Joseph Kessel écrit L’Armée des ombres en 1943 à Londres. De Gaulle le lui a suggéré pour unifier la Résistance française qui se bat contre les Allemands. En adaptant ce roman-vérité, Jean-David Morvan rend à la fois hommage au grand auteur qu’était Kessel et à tous ces anonymes qui ont eu le courage de résister. Emmanuel Moynot est au dessin, un trait profond, chargé de force et d’émotion.
Pour Jean-David Morvan, adapter L’Armée des Ombres est un concours de circonstances lié en fait à Madeleine, Résistante : « Je l’ai lu gamin et relu avant d’aller voir Madeleine Riffaud la première fois chez elle avant de me lancer dans la série avec Bertail. J’avais vu le film jeune qui m’avait amené au roman. » Car c’est vrai que pour plusieurs générations, L’Armée des Ombres est surtout un chef-d’œuvre cinématographique. Signoret, Ventura, Paul Meurisse, Cassel en ont fait un très grand moment en 1969.
Cette adaptation en BD lui a été proposée par Phileas. Morvan avait compris que le but pour Kessel était de « rassembler la Résistance, comme Moulin en avait aussi la mission en pleine guerre. Il parle de tous les réseaux de toutes origines. »
On a oublié que L’Armée des Ombres est d’après Kessel une œuvre de commande. « Personne à part les Français Libres à Londres n’avaient vraiment entendu parler de ce qui se faisait en France dans la Résistance très clandestine », rappelle Morvan. Mais écrire un livre en 1943 sur des faits que Kessel qualifie d’authentiques est une gageure, sans faire courir de risques aux gens sur le terrain : « C’est subtil, tout est plus ou moins vrai. Kessel y a ajouté de la fiction, mais le fond a existé », ajoute Jean-David Morvan.

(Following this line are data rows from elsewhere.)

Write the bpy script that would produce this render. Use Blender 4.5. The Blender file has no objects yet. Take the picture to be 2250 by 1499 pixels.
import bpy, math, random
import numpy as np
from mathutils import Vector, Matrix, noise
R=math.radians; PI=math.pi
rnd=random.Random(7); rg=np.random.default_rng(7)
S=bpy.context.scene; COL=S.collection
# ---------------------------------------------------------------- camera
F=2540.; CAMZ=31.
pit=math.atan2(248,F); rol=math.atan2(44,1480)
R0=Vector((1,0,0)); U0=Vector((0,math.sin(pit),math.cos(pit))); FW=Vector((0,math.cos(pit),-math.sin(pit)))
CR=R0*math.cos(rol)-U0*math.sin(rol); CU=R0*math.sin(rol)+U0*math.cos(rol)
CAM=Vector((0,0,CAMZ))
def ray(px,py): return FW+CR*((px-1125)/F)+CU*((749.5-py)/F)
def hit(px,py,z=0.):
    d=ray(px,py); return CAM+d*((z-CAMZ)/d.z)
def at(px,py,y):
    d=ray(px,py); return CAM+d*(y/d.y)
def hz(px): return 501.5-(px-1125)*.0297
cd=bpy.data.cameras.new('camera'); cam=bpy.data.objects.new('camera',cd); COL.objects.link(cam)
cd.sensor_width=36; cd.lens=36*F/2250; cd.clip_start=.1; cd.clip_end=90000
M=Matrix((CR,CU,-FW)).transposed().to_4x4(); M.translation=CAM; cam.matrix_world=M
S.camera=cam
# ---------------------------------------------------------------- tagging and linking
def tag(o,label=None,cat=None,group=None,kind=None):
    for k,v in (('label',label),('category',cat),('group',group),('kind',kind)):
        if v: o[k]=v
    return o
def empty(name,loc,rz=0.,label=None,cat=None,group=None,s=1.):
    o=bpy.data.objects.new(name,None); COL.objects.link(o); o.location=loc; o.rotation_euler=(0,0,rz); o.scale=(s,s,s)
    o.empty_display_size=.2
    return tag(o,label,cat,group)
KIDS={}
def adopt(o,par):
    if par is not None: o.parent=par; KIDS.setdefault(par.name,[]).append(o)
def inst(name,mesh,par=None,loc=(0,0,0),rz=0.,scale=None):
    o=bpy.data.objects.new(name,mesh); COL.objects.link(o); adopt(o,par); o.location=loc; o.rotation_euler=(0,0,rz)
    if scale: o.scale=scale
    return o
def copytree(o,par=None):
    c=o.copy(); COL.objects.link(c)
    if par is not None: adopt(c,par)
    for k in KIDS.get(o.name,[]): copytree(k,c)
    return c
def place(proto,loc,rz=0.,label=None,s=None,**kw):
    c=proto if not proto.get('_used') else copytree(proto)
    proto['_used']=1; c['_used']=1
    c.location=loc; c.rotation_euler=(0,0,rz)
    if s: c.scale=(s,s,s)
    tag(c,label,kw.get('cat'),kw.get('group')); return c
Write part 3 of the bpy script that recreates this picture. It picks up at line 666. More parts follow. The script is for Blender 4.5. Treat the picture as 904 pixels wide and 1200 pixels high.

On a oublié que L’Armée des Ombres est d’après Kessel une œuvre de commande © L'Armée des ombres - Phileas
Plus proche du roman
Morvan d’ajouter que « le livre est bien documenté, mais très intérieur comme récit, sur les motivations des gens. Il y a peu d’action, car résister, c’est surtout du renseignement en 43. On reprend bien sûr l’évasion programmée par Mathilde de Gerbier, résistant qui va être fusillé et qui tient un carnet. On se souvient de Ventura qui court dans le film ». Moynot restitue la scène avec un réalisme sans faille et talent. « Je ne dis pas qu’on a oublié le film avec Moynot. On est plus proche du roman. Et puis il y a le dossier historique en fin d’album par Thomas Fontaine avec qui on avait travaillé sur le Manouchian. Au départ chez Phileas, ils n’avaient pas prévu de dossier dans l’édition courante. Que dans l’édition spéciale. Il contient toute la genèse du roman et du Chant des Partisans écrit aussi par Kessel avec Druon, les documents originaux ». Le narrateur de la première et dernière partie dans la BD c’est Kessel et au milieu le carnet de notes de Gerbier.
Le livre ne sera édité en France qu’après la Libération. Il est une référence désormais en BD, après Madeleine de ce qu’a été la réalité de cette Résistance qui aujourd’hui encore se bat dans bien d’autres pays à travers le monde, intemporelle.